Виктор Кабачник (крайний справа). Первые годы в эмиграции. Фото из архива Вероники Штейн
В середине шестидесятых Кабачник получил срок за фарцовку и даже стал героем советского документального фильма о любителях легкой наживы. Освободившись в 1968 году, снова оказался в поле зрения органов. Причем уже не МВД, а КГБ.

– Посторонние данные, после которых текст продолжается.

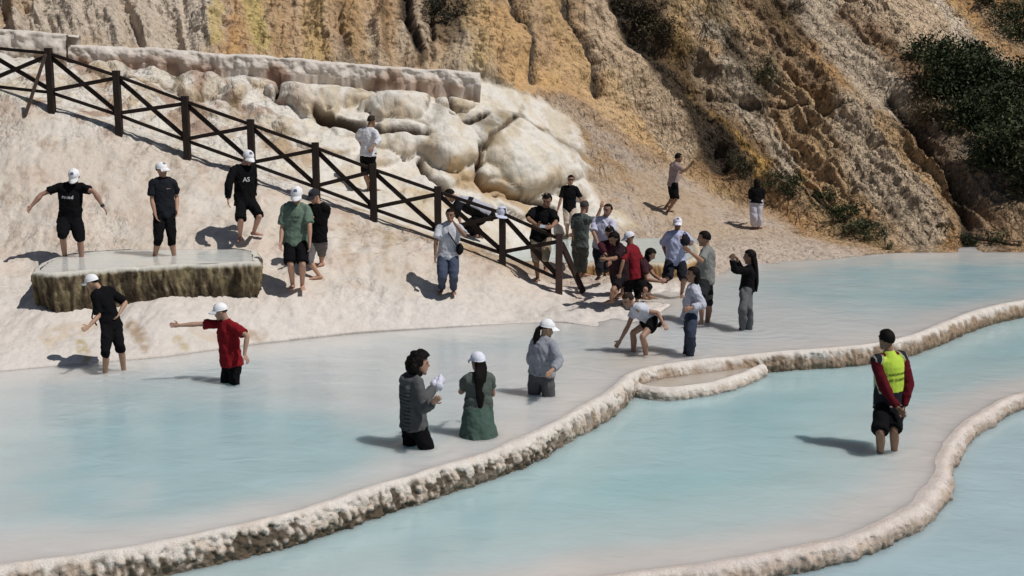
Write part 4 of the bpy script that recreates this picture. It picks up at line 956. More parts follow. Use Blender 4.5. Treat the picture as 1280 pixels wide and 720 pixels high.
    if not female and hairc[0] < 0.1 and H > 1.6:
        bd = (lf > -0.0) & (lu < -0.045) & (lu > -0.125) & ~((ls_/0.03)**2 + ((lu+0.060)/0.014)**2 < 1)
        cc[bd] = cc[bd]*0.72
    base = Vector((G.x, G.y, min(J['R'][5].z, J['L'][5].z) - 0.07*h))
    root = bpy.data.objects.new('person', None); COL.objects.link(root); root.location = base
    tag(root, label, 'person', group)
    b_ = np.array(base)
    def fin(name, me, colr, mat, parent=None):
        if not isinstance(colr, np.ndarray): colr = np.tile(np.array(colr), (len(me.vertices), 1))
        set_col(me, np.clip(colr, 0, 1)); co = mco(me); mset(me, co - b_)
        o = link(name, me, mat, parent or root); return o
    fin('body', me, cc, M_SKIN)
    def cloth(acc, name, colr, vox=0.011, fold=0.021, fn=None, parent=None, mat=None):
        m_ = remesh(acc, vox, 3); c = mco(m_); n = mno(m_)
        f = ridged(np.stack([c[:, 0]*5.5+c[:, 2]*2.5, c[:, 1]*5.5, c[:, 2]*3.2], 1)+3.3*h+fbm(c*4, 2)[:, None]*0.5, 3)*fold + fbm(c*14, 3)*fold*0.55
        c = c + n*f[:, None]; mset(m_, c)
        col_ = np.tile(np.array(colr), (len(c), 1)) if fn is None else fn(c, frame)
        return fin(name, m_, col_*(1+0.08*fbm(c*5, 3))[:, None], mat or M_CLOTH, parent)
    frame = dict(pelv=np.array(pelv), T=np.array(T), R=np.array(Rt), F=np.array(Ft), tl=tl, h=h, J={k: [np.array(q) for q in v] for k, v in J.items()})
    so_ = 0.020*h + sloose*h
    if pants is not None:
        A = Acc()
        A.tube([spine(-0.15), spine(0.0), spine(0.16)], [(0.150*h, 0.115*h), (0.178*h*bw, 0.130*h*bw), (0.160*h*bw, 0.118*h*bw)], Rt, 16)
        for sd in 'RL':
            sh, el, wr, hp, kn, an = J[sd]; pt = [hp + T*0.03, hp.lerp(kn, 0.4)]; rd = [0.100*h*bw, 0.094*h*bw+ploose*0.3]
            if plen <= 1: pt += [hp.lerp(kn, plen)]; rd += [0.078*h*bw+0.012*h+ploose*0.6]
            else:
                pt += [hp.lerp(kn, 0.85), kn]; rd += [0.074*h*bw+ploose*0.6, 0.069*h+ploose*0.7]
                q = plen-1
                if q > 0.3: pt.append(kn.lerp(an, 0.32)-Fv*0.012*h); rd.append(0.067*h+ploose*0.8)
                pt.append(kn.lerp(an, q)); rd.append((0.062*h if q < 0.5 else 0.052*h)+ploose)
            A.tube(pt, rd, Rt, 14, flat1=True)
        cloth(A, 'trousers' if plen > 1.5 else 'shorts', pants, fn=pants_fn)
    if skirt is not None:
        A = Acc(); dn_ = pelv - UP*skirt[1]*h
        A.tube([spine(0.22), spine(0.02), pelv.lerp(dn_, 0.5), dn_], [(0.148*h, 0.112*h), (0.180*h, 0.14*h), (0.205*h, 0.18*h), (0.25*h, 0.225*h)], Rt, 20, flat1=True)
        cloth(A, 'skirt', skirt[0], fold=0.02)
    if shirt is not None:
        A = Acc(); ht = hem*0.5/max(tl, .2)
        A.tube([spine(ht), spine(ht*0.3+0.1), spine(0.38), spine(0.6), spine(0.8), spine(0.93), neck + T*0.005],
               [(0.172*h*bw+so_, 0.120*h*bw+so_), (0.160*h*bw+so_, 0.112*h*bw+so_), (0.145*h*bw+so_, 0.105*h*bw+so_), (0.152*h*bw+so_, 0.113*h*bw+so_), (0.160*h*bw+so_*.8, 0.108*h+so_*.8), (0.118*h+so_*.6, 0.085*h+so_*.7), (0.068*h+so_*.3, 0.066*h+so_*.3)], Rt, 18, flat0=True)
        for sd in 'RL':
            sh, el, wr, hp, kn, an = J[sd]; sg = 1 if sd == 'R' else -1
            A.tube([neck + Rt*sg*0.035*h - T*0.008*h, neck + Rt*sg*0.10*h - T*0.028*h], [0.056*h, 0.066*h], Ft, 10)
            A.tube([spine(0.86), sh - T*0.012*h, sh.lerp(el, 0.15)], [0.084*h, 0.074*h*max(1, bw), 0.066*h*bw], Ft)
            if sleeve <= 1: A.tube([sh, sh.lerp(el, sleeve*0.5), sh.lerp(el, sleeve)], [0.059*h*bw, 0.056*h*bw+so_*.25, 0.055*h*bw+so_*.5], Ft, 12, flat1=True)
            else:
                A.tube([sh, sh.lerp(el, 0.5), el], [0.064*h*bw, 0.057*h*bw+so_*.3, 0.049*h+so_*.4], Ft)
                A.tube([el, el.lerp(wr, (sleeve-1)*0.5), el.lerp(wr, sleeve-1)], [0.049*h+so_*.4, 0.047*h+so_*.4, 0.036*h+so_*.3], Ft, flat1=True)
        if hood:
            A.tube([neck - Ft*0.06*h + Rt*0.10*h - T*0.02, neck - Ft*0.105*h - T*0.035*h, neck - Ft*0.06*h - Rt*0.10*h - T*0.02], [0.035*h, 0.055*h, 0.035*h], UP)
        cloth(A, 'shirt', shirt, fn=shirt_fn)
    shirt_o = [o for o in root.children if o.name.startswith('shirt')]
    # ---------------- hair and cap as closed star-shaped shells round the skull
    def shell(name, rfn, colr, mat, n1=36, n2=22, ctr=None):
        c = ctr if ctr is not None else hc + hU*0.02*hh - hF*0.006*hh
        V = []; 
        for i in range(n2+1):
            ph = math.pi*i/n2
            for k in range(n1):
                a = 2*math.pi*k/n1; d = Vector((math.sin(ph)*math.cos(a), math.sin(ph)*math.sin(a), math.cos(ph)))  # f,s,u
                r = rfn(d); V.append(c + hF*d.x*r[0] + hs*d.y*r[1] + hU*d.z*r[2])
        V = np.array([tuple(v) for v in V]); return V, grid_faces(n2+1, n1, True)
    rs = np.random.RandomState(int(top[0]*13+top[1]))
    if hair in ('short', 'long', 'pony', 'curly', 'buzz', 'bob'):
        thick = {'short': 0.014, 'long': 0.018, 'pony': 0.012, 'curly': 0.05, 'buzz': 0.006, 'bob': 0.018}[hair]
        def rf(d):
            t = thick
            if d.z < -0.15 - (0.35 if hair != 'buzz' else 0.2)*(-d.x): t = -0.03
            if d.x > 0.25 and d.z < 0.50: t = -0.03
            if cap: t = min(t, 0.004)
            if hair == 'curly': t += 0.02*vnoise(np.array([[d.x*5, d.y*5, d.z*5]]))[0]
            return ((0.094+t)*hh, (0.076+t)*hh, (0.092+t)*hh)
        V, Fq = shell('hair', rf, hairc, M_HAIR)
        # break up the surface
        V += (fbm((V-np.array(hc))*40, 2)*0.006)[:, None]*np.array(hU)[None, :]
        fin('hair', mesh_np('hair', V, Fq, True), hairc, M_HAIR)
    if hair in ('long', 'pony', 'curly', 'bob'):
        A = Acc()
        bk = -hF
        if hair == 'long':
            e = hc + bk*0.075*hh
            dn_ = 0.42*h
            A.tube([hc + hU*0.03 + bk*0.05*hh, e - UP*0.06, neck - Ft*0.10*h - UP*0.02, neck - Ft*0.125*h - UP*dn_*0.6, neck - Ft*0.12*h - UP*dn_], [(0.075*h, 0.05*h), (0.088*h, 0.055*h), (0.09*h, 0.04*h), (0.07*h, 0.03*h), (0.03*h, 0.016*h)], hs, 14)
        elif hair == 'pony':
            A.tube([hc + bk*0.085*hh, hc + bk*0.125*hh - UP*0.03, hc + bk*0.15*hh - UP*0.16*h, hc + bk*0.14*hh - UP*0.34*h, hc + bk*0.12*hh - UP*0.42*h], [0.028*h, 0.035*h, 0.05*h, 0.036*h, 0.012*h], hs, 12)
        elif hair == 'bob':
            A.tube([hc + hU*0.03 + bk*0.04*hh, hc + bk*0.06*hh - UP*0.05, hc + bk*0.05*hh - UP*0.13], [(0.08*h, 0.07*h), (0.088*h, 0.065*h), (0.075*h, 0.05*h)], hs, 14)
        else:
            for i in range(26):
                a = rs.normal(size=3); a /= np.linalg.norm(a)
                if a[0] > 0.35: a[0] = -a[0]
                q = hc + hU*0.01 + hF*a[0]*0.11*h + hs*a[1]*0.12*h + hU*a[2]*0.10*h + bk*0.03*h - UP*0.02
                A.ell(q, (hF, hs, hU), (0.045*h, 0.045*h, 0.042*h), 8, 5)
        m_ = remesh(A, 0.010, 1); c = mco(m_); n = mno(m_)
        fr = 40 if hair == 'curly' else 26
        c += n*(ridged(np.stack([c[:, 0]*fr, c[:, 1]*fr, c[:, 2]*(fr if hair == 'curly' else 5)], 1), 2)*(0.010 if hair == 'curly' else 0.006))[:, None]; mset(m_, c)
        fin('hair' if hair != 'pony' else 'ponytail', m_, hairc, M_HAIR)
    if cap:
        cc0 = cap; n1, n2 = 32, 10; V = []; Fq = []
        c = hc + hU*0.030*hh - hF*0.004*hh; col_ = []
        ff = -1 if brim_back else 1
        def dome(sc): 
            L_ = []
            for i in range(n2+1):
                ph = math.pi/2*i/n2*1.08
                for k in range(n1):
                    a = 2*math.pi*k/n1; pf = math.sin(ph)*math.cos(a); 
                    L_.append(c + hF*pf*0.106*sc*hh + hs*math.sin(ph)*math.sin(a)*0.089*sc*hh + hU*(math.cos(ph)*0.098*sc)*hh)
            return L_
        V = dome(1.0) + dome(0.93); no = (n2+1)*n1
        Fo = grid_faces(n2+1, n1, True); Fi = Fo[:, ::-1] + no
        b0 = n2*n1; Fb = np.array([[b0+k, no+b0+k, no+b0+(k+1) % n1, b0+(k+1) % n1] for k in range(n1)])
        for _ in V: col_.append(cc0)
        for j in range(1, 4):
            for k in range(n1):
                a = 2*math.pi*k/n1; i_ = (j+2)*n1+k
                if math.cos(a)*ff > 0.86: col_[i_] = (0.10, 0.11, 0.18)
        # visor
        base_i = len(V); nv_ = 14; mrow = 5
        for lay in (0, 1):
            for r in range(mrow):
                for k in range(nv_):
                    a = (k/(nv_-1)-0.5)*math.radians(125); t = r/(mrow-1)
                    rr_ = 0.100 + t*0.080*max(0.15, math.cos(a*0.75))**0.8
                    V.append(c + hF*ff*math.cos(a)*rr_*hh + hs*math.sin(a)*(0.085+t*0.006)*hh + hU*(-0.004 - 0.030*t - 0.022*abs(math.sin(a))**2 + 0.012*(1-t) - lay*0.006)*hh); col_.append(cc0)
        g = grid_faces(mrow, nv_); g0 = g+base_i; g1_ = g[:, ::-1]+base_i+mrow*nv_
        edge = []
        for k in range(nv_-1):
            a_ = base_i+(mrow-1)*nv_+k; b2 = a_+mrow*nv_; edge.append([a_, a_+1, b2+1, b2]); a_ = base_i+k; b2 = a_+mrow*nv_; edge.append([a_, a_+1, b2+1, b2])
        for r in range(mrow-1):
            for cl in (0, nv_-1):
                a_ = base_i+r*nv_+cl; b2 = a_+mrow*nv_; edge.append([a_, a_+nv_, b2+nv_, b2])
        V = np.array([tuple(v) for v in V]); Fq = np.vstack([Fo, Fi, Fb, g0, g1_, np.array(edge)])
        fin('cap', mesh_np('cap', V, Fq, True), np.array(col_), M_CLOTH)
    J['hc'] = hc; J['neck'] = neck; J['pelv'] = pelv; J['fr'] = (T, Rt, Ft, h); J['base'] = base; J['root'] = root; J['hands'] = hand_specs; J['fin'] = fin; J['cloth'] = cloth; J['spine'] = spine
    return J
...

Журналист Д. Борин в статье «Пасквилянты с псевдонимами: на мутной волне радиостанции “Свобода”» («Известия» от 06.05.1976) обличал бойкого юношу:
«…Его снова потянуло на нечистоплотные дела. Под влиянием бывшего “борца” Галича Кабачник изменил направленность своей грязной деятельности: в компании отщепенцев он накапливал “багаж”, собирая по крохам все — непристойные анекдоты, скабрезные шуточки, гнусные истории. Теперь всю эту слюнявую грязь, разбавленную ненавистью и злобой к нашей стране, приправленную гарниром из хрестоматийных антисоветских катехизисов редакции “Свобода”, он выдает за достоверные зарисовки “недавнего москвича”… не уставая создавать на бумаге то, чего никогда не было и не могло быть в СССР».
В США он оказался зимой 1972 года и буквально в течение полугода сумел не только создать целый блок ярких радиопередач, но и стать инициатором записи альбома лагерных песен Нугзара Шария, который, кстати, трудился в той же редакции.